3D scene scripts

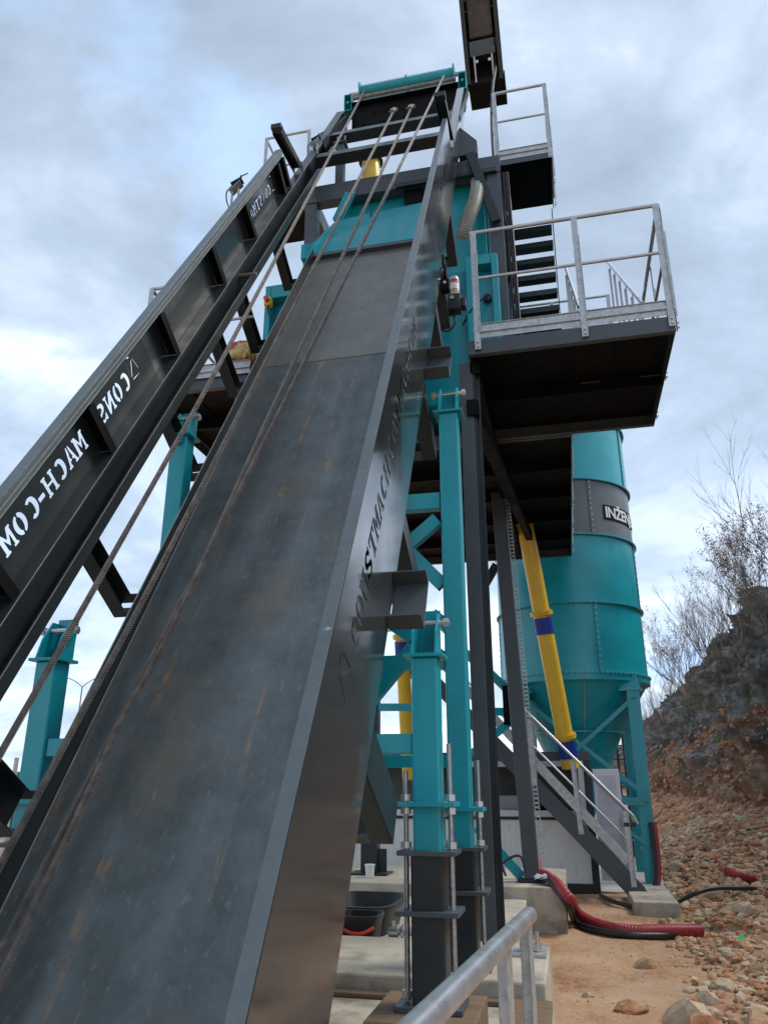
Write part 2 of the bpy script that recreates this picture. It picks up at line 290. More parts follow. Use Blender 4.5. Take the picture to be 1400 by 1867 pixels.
def logo(x, y, k=1.0):      # two outlined triangles split by a slanting double bar
    A, P_, B, Q = (0, 0), (.055, .165), (.15, .185), (.175, .01)
    L_ = []
    for a, b, t in ((A, P_, .011), (A, Q, .011)): L_.append((a, b, t))
    for a, b, t in ((B, P_, .011), (B, Q, .011)): L_.append((a, b, t))
    out = [[(x + k * u, y + k * v) for u, v in seg(a, b, t, .024)] for a, b, t in L_]
    dx, dy = (Q[0] - P_[0]), (Q[1] - P_[1])
    for o in (-.004,): out.append([(x + k * (u + o), y + k * (v + o * .7)) for u, v in seg((P_[0] + dx * .17, P_[1] + dy * .17), (Q[0] - dx * .17, Q[1] - dy * .17), .018)])
    return out
def word(txt, x, y, h, adv, wd):
    out = []; k = 0
    for ch in txt:
        if ch in GL: out += [[(x + k * adv + u * wd, y + v * h) for u, v in pl] for pl in GL[ch]]
        k += 0.62 if ch == '.' else 1
    return out
def cut_sheet(name, parent, mtl, s0, s1, n0, n1, X, th, polys, flip):
    """sheet in the hoist frame; polys are given in (text x, text y); flip: text runs down the incline"""
    cu = bpy.data.curves.new(name, 'CURVE'); cu.dimensions = '2D'; cu.fill_mode = 'BOTH'; cu.extrude = th / 2
    def sp(pts):
        p = cu.splines.new('POLY'); p.points.add(len(pts) - 1); p.use_cyclic_u = True
        for i, (a, b) in enumerate(pts): p.points[i].co = (a, b, 0, 1)
    sp([(s0, -n1), (s1, -n1), (s1, -n0), (s0, -n0)])
    for pl in polys: sp([((-u if flip else u), v) for u, v in pl])
    tmp = bpy.data.objects.new('tmp', cu); COL.objects.link(tmp)
    dg = bpy.context.evaluated_depsgraph_get(); dg.update()
    me = bpy.data.meshes.new_from_object(tmp.evaluated_get(dg)); bpy.data.objects.remove(tmp)
    o0 = parent_loc(parent)
    for vtx in me.vertices:
        c = vtx.co; vtx.co = RP(X + c.z, c.x, -c.y) - o0
    me.name = name; me.materials.clear(); me.materials.append(mtl)
    o = bpy.data.objects.new(name, me); COL.objects.link(o); o.parent = parent
    for p in me.polygons: p.use_smooth = False
    return o

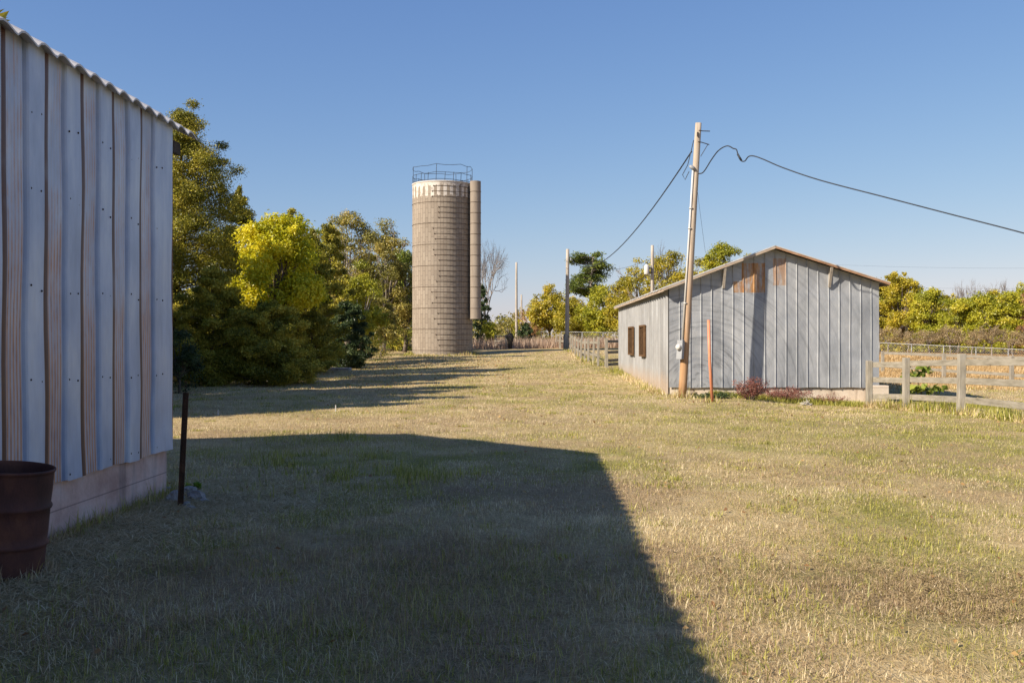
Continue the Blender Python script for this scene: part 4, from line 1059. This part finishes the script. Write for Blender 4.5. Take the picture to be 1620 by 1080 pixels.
# ------------------------------------------------------------------ silo
def silo():
    cx, cy = -5.67, 79.4; R = 2.45; zb = gz(cx, cy)-.5; ztop = EYE+(540-289)/F*(cy-1.2)
    base = Vector((cx, cy, zb+.45)); t = thing('silo', base, 'tall concrete stave silo with white painted rim and side chute', 'silo')
    n = 96; H = ztop-zb; rows = 40; V = []; A = {'u': [], 'h': [], 'H': []}; Fc = []
    for j in range(rows+1):
        for i in range(n+1):
            a = 2*math.pi*i/n+math.pi/2; V.append((cx+R*math.cos(a), cy+R*math.sin(a), zb+H*j/rows)); A['u'].append(R*2*math.pi*i/n); A['h'].append(H*j/rows); A['H'].append(H)
    for j in range(rows):
        for i in range(n): Fc.append((j*(n+1)+i, j*(n+1)+i+1, (j+1)*(n+1)+i+1, (j+1)*(n+1)+i))
    np_obj('wall', np.array(V), np.array(Fc), M_SILO, t, smooth=True, attrs=A)
    lid = MB(); lid.lathe((cx, cy, zb+H), [(R+.03, -.10), (R+.035, .0), (R-.14, .004), (R-.15, -.8), (.05, -.82)], 64); lid.build('rim', M_SILO_RIM, t)
    # steel hoops
    k = 0; z = zb+.9
    while z < ztop-.4:
        h = MB(); a0 = math.radians(random.uniform(-108, -92)); a1 = math.radians(random.uniform(-30, 20))
        if k % 4 == 0: a0, a1 = math.radians(-200), math.radians(20)
        pts = [(cx+(R+.018)*math.cos(a0+(a1-a0)*i/30), cy+(R+.018)*math.sin(a0+(a1-a0)*i/30), z) for i in range(31)]
        h.tube(pts, .015, 5)
        a = a0+.02; h.box((cx+(R+.03)*math.cos(a), cy+(R+.03)*math.sin(a), z), (.06,.05,.07))
        h.build('hoop', M_HOOP, t); z += .42+.0; k += 1
    # unloading chute on the right side
    ccx, ccy = cx+2.73, cy-1.25; rc = .44
    zc0, zc1 = EYE+(540-505)/F*cy, EYE+(540-291)/F*cy
    seg = 13; ch = MB()
    prof = []
    for s_ in range(seg):
        h0 = zc0+(zc1-zc0)*s_/seg; h1 = zc0+(zc1-zc0)*(s_+1)/seg
        prof += [(rc+.012, h0), (rc+.012, h0+.07), (rc, h0+.075), (rc, h1-.002)]
    ch.lathe((ccx, ccy, 0), [(.02, zc0)]+prof+[(.02, zc1)], 26); chute = ch.build('chute', M_CHUTE, t, False)
    for s_ in range(1, seg):
        hb = MB(); zz = zc0+(zc1-zc0)*s_/seg; hb.tube([(ccx+(rc+.018)*math.cos(math.pi*2*q/20), ccy+(rc+.018)*math.sin(math.pi*2*q/20), zz) for q in range(21)], .014, 4); hb.build('band', M_HOOP, chute)
    # wire cage railing round the top
    cg = MB(); N_ = 22; HH = 1.32
    hs = [HH*(1+random.uniform(-.10,.04)) for _ in range(N_)]; hs[0] = HH
    ang = [2*math.pi*i/N_ for i in range(N_)]
    for ring, f_ in (('t', 1.0), ('m', .5), ('b', .08)):
        pts = [(cx+(R-.03)*math.cos(x), cy+(R-.03)*math.sin(x), zb+H+hs[i]*f_+random.uniform(-.04,.04)) for i, x in enumerate(ang)]
        cg.tube(pts+[pts[0]], .02, 4)
    cg.build('cage_rail', M_WIRE, t)
    for i in range(0, N_, 1):
        x = ang[i]; p_ = MB(); p_.tube([(cx+(R-.03)*math.cos(x), cy+(R-.03)*math.sin(x), zb+H-.1), (cx+(R-.03)*math.cos(x+.02), cy+(R-.03)*math.sin(x+.02), zb+H+hs[i]*(1 if i % 4 == 0 else .55))], .022, 4)
        p_.build('cage_post', M_WIRE, t)
M_SILO_RIM = m_noisy('white_rim_paint', [(.5,.45,.4), (.66,.62,.56)], (3,3,3), .9)
M_CHUTE = m_noisy('concrete_chute_sections', [(.25,.205,.165), (.35,.295,.24)], (3,3,.6), .9)
silo()

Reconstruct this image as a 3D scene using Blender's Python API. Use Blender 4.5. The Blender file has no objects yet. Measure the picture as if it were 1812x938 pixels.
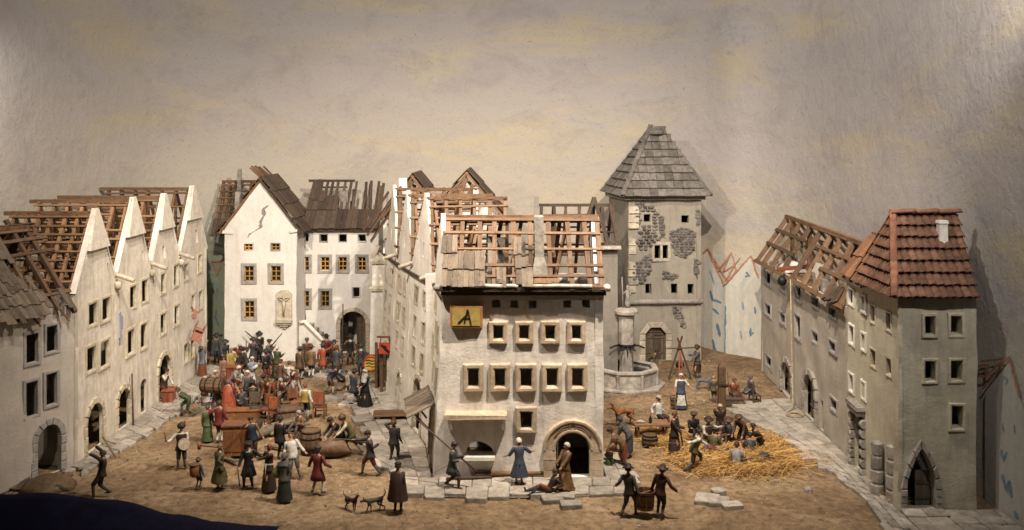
import bpy, bmesh, math, random
from mathutils import Vector, Matrix, noise
from mathutils.geometry import delaunay_2d_cdt

random.seed(7)
scene = bpy.context.scene
COL = scene.collection
V = Vector
R = math.radians

# ------------------------------------------------------------------ camera
F, HC, CX, HY = 1700.0, 12.6, 906.0, 250.0      # focal length in photo pixels, eye height, principal point
cam_d = bpy.data.cameras.new('camera')
cam = bpy.data.objects.new('camera', cam_d)
COL.objects.link(cam)
cam.location = (0, 0, HC)
cam.rotation_euler = (R(90), 0, 0)
cam_d.sensor_width = 36
cam_d.lens = 36 * F / 1812
cam_d.shift_y = -(469 - HY) / 1812
cam_d.clip_start = 0.5
cam_d.clip_end = 300
cam_d.dof.use_dof = True
cam_d.dof.focus_distance = 44
cam_d.dof.aperture_fstop = 0.4
scene.camera = cam

# ------------------------------------------------------------------ light
world = bpy.data.worlds.new('World')
scene.world = world
world.use_nodes = True
bg = world.node_tree.nodes['Background']
bg.inputs[0].default_value = (1.0, 0.86, 0.70, 1)
bg.inputs[1].default_value = 0.012

def lamp(name, loc, target, power, cone, blend, size, color):
    d = bpy.data.lights.new(name, 'SPOT')
    d.energy = power
    d.spot_size = R(cone)
    d.spot_blend = blend
    d.shadow_soft_size = size
    d.color = color
    o = bpy.data.objects.new(name, d)
    COL.objects.link(o)
    o.location = loc
    o.rotation_euler = (V(target) - V(loc)).to_track_quat('-Z', 'Y').to_euler()
    o['label'] = 'display case spotlight above the model town'
    o['category'] = 'lamp'
    return o

WARM = (1.0, 0.85, 0.68)
SOFT = (1.0, 0.93, 0.86)
lamp('spotlight', (-11.0, 29.0, 22.0), (-5.0, 51.0, 2.0), 33000, 84, 0.9, 0.25, WARM)
lamp('spotlight', (6.5, 29.0, 25.0), (0.0, 46.0, 3.0), 46000, 100, 0.85, 0.22, WARM)
lamp('spotlight', (0.0, 30.0, 31.0), (0.5, 62.0, 10.0), 30000, 150, 1.0, 0.45, SOFT)
lamp('spotlight', (12.5, 17.0, 24.0), (16.8, 46.0, 8.0), 17000, 74, 1.0, 0.25, SOFT)
lamp('spotlight', (-13.5, 20.0, 22.0), (-18.5, 43.0, 6.0), 11000, 46, 1.0, 0.25, WARM)
lamp('spotlight', (14.4, 27.0, 20.5), (16.75, 33.2, 17.8), 4500, 62, 1.0, 0.15, SOFT)
lamp('spotlight', (-20.8, 36.5, 16.5), (-22.6, 43.5, 12.0), 3600, 100, 1.0, 0.15, SOFT)

scene.view_settings.view_transform = 'Standard'
scene.view_settings.look = 'None'
scene.view_settings.exposure = -0.12
scene.view_settings.gamma = 1.0
scene.view_settings.use_curve_mapping = False
scene.render.engine = 'CYCLES'
scene.cycles.max_bounces = 6
scene.cycles.use_denoising = True

# ------------------------------------------------------------------ placing
def G(px, py, z=0.0):
    """ground point seen at a photo pixel"""
    y = F * (HC - z) / (py - HY)
    return V(((px - CX) * y / F, y, z))

def at(px, py, Y):
    return V(((px - CX) * Y / F, Y, HC - (py - HY) * Y / F))

def lerp(a, b, t):
    return a + (b - a) * t

# ------------------------------------------------------------------ materials
MATS = {}

def nd(nt, t, **kw):
    n = nt.nodes.new(t)
    for k, v in kw.items():
        setattr(n, k, v)
    return n

def base_mat(key):
    m = bpy.data.materials.new(key)
    m.use_nodes = True
    nt = m.node_tree
    bsdf = nt.nodes['Principled BSDF']
    return m, nt, bsdf

def ramp(nt, stops):
    n = nt.nodes.new('ShaderNodeValToRGB')
    e = n.color_ramp.elements
    while len(e) < len(stops):
        e.new(0.5)
    for i, (p, c) in enumerate(stops):
        e[i].position = p
        e[i].color = (*c, 1) if len(c) == 3 else c
    return n

def mixc(nt, a, b, fac, mode='MIX'):
    n = nt.nodes.new('ShaderNodeMix')
    n.data_type = 'RGBA'
    n.blend_type = mode
    L = nt.links
    for sock, v in ((n.inputs[6], a), (n.inputs[7], b)):
        if isinstance(v, tuple):
            sock.default_value = (*v, 1) if len(v) == 3 else v
        else:
            L.new(v, sock)
    if isinstance(fac, (int, float)):
        n.inputs[0].default_value = fac
    else:
        L.new(fac, n.inputs[0])
    return n.outputs[2]

def noise_tex(nt, vec, scale, detail=6, rough=0.6, dist=0.0):
    n = nt.nodes.new('ShaderNodeTexNoise')
    n.inputs['Scale'].default_value = scale
    n.inputs['Detail'].default_value = detail
    n.inputs['Roughness'].default_value = rough
    n.inputs['Distortion'].default_value = dist
    if vec is not None:
        nt.links.new(vec, n.inputs['Vector'])
    return n.outputs['Fac']

def world_pos(nt, sx=1, sy=1, sz=1):
    g = nt.nodes.new('ShaderNodeNewGeometry')
    mp = nt.nodes.new('ShaderNodeMapping')
    mp.inputs['Scale'].default_value = (sx, sy, sz)
    nt.links.new(g.outputs['Position'], mp.inputs['Vector'])
    return mp.outputs['Vector']

def mulv(nt, a, f):
    n = nt.nodes.new('ShaderNodeMath'); n.operation = 'MULTIPLY'
    nt.links.new(a, n.inputs[0]); n.inputs[1].default_value = f
    return n.outputs[0]

def addv(nt, a, b):
    n = nt.nodes.new('ShaderNodeMath'); n.operation = 'ADD'
    nt.links.new(a, n.inputs[0]); nt.links.new(b, n.inputs[1])
    return n.outputs[0]

def bump(nt, bsdf, h, strength, dist):
    b = nt.nodes.new('ShaderNodeBump')
    b.inputs['Strength'].default_value = strength
    b.inputs['Distance'].default_value = dist
    nt.links.new(h, b.inputs['Height'])
    nt.links.new(b.outputs[0], bsdf.inputs['Normal'])

def plaster(key, col, stain, warm=None, amount=0.5, bmp=0.5):
    """hand-laid painted plaster with brush marks, grime and scuffs"""
    if key in MATS: return MATS[key]
    m, nt, b = base_mat(key)
    L = nt.links
    p = world_pos(nt)
    big = noise_tex(nt, p, 0.55, 5, 0.6, 0.4)
    mid = noise_tex(nt, p, 2.6, 8, 0.68, 0.3)
    ps = world_pos(nt, 3.2, 3.2, 0.55)
    streak = noise_tex(nt, ps, 1.3, 7, 0.65)
    r1 = ramp(nt, [(0.42, (0, 0, 0)), (0.68, (1, 1, 1))]); L.new(mid, r1.inputs[0])
    r2 = ramp(nt, [(0.46, (0, 0, 0)), (0.74, (1, 1, 1))]); L.new(streak, r2.inputs[0])
    c = mixc(nt, col, warm or tuple(x * 0.86 for x in col), big)
    c = mixc(nt, c, stain, mulv(nt, r1.outputs[0], 0.55 * amount))
    c = mixc(nt, c, stain, mulv(nt, r2.outputs[0], 0.75 * amount))
    speck = noise_tex(nt, p, 16, 3, 0.6)
    r3 = ramp(nt, [(0.66, (0, 0, 0)), (0.72, (1, 1, 1))]); L.new(speck, r3.inputs[0])
    c = mixc(nt, c, tuple(x * 0.45 for x in stain), mulv(nt, r3.outputs[0], 0.5 * amount))
    L.new(c, b.inputs['Base Color'])
    b.inputs['Roughness'].default_value = 0.85
    b.inputs['Specular IOR Level'].default_value = 0.25
    fine = noise_tex(nt, p, 9, 8, 0.7, 0.5)
    ph = world_pos(nt, 1.0, 1.0, 2.6)
    brush = noise_tex(nt, ph, 1.5, 7, 0.65, 0.9)
    bump(nt, b, addv(nt, mulv(nt, fine, 0.7), mulv(nt, brush, 0.45)), bmp, 0.06)
    MATS[key] = m
    return m

def wood(key, dark, light, rough=0.75, grain=1.0):
    """timber; grain runs along each piece because the pieces are stretched unit boards"""
    if key in MATS: return MATS[key]
    m, nt, b = base_mat(key)
    L = nt.links
    tc = nt.nodes.new('ShaderNodeTexCoord')
    oi = nt.nodes.new('ShaderNodeObjectInfo')
    mp = nt.nodes.new('ShaderNodeMapping')
    mp.inputs['Scale'].default_value = (9, 9, 1.6)
    L.new(tc.outputs['Generated'], mp.inputs['Vector'])
    off = nt.nodes.new('ShaderNodeVectorMath'); off.operation = 'ADD'
    sc = nt.nodes.new('ShaderNodeMath'); sc.operation = 'MULTIPLY'; sc.inputs[1].default_value = 50
    L.new(oi.outputs['Random'], sc.inputs[0])
    L.new(mp.outputs[0], off.inputs[0]); L.new(sc.outputs[0], off.inputs[1])
    g = noise_tex(nt, off.outputs[0], 1.2, 8, 0.7, 0.6)
    r = ramp(nt, [(0.32, dark), (0.68, light)]); L.new(g, r.inputs[0])
    hsv = nt.nodes.new('ShaderNodeHueSaturation')
    rr = nt.nodes.new('ShaderNodeMapRange')
    rr.inputs[3].default_value = 0.62; rr.inputs[4].default_value = 1.3
    L.new(oi.outputs['Random'], rr.inputs[0]); L.new(rr.outputs[0], hsv.inputs['Value'])
    L.new(r.outputs[0], hsv.inputs['Color'])
    p = world_pos(nt)
    grime = noise_tex(nt, p, 4, 5, 0.6)
    rg = ramp(nt, [(0.5, (0, 0, 0)), (0.75, (1, 1, 1))]); L.new(grime, rg.inputs[0])
    c = mixc(nt, hsv.outputs[0], tuple(x * 0.4 for x in dark), mulv(nt, rg.outputs[0], 0.6))
    L.new(c, b.inputs['Base Color'])
    b.inputs['Roughness'].default_value = rough
    b.inputs['Specular IOR Level'].default_value = 0.3
    bump(nt, b, g, 0.5 * grain, 0.03)
    MATS[key] = m
    return m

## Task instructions
Determine how many lines of the data contain "Blender" and give nothing but that number.

## Reply to the task
3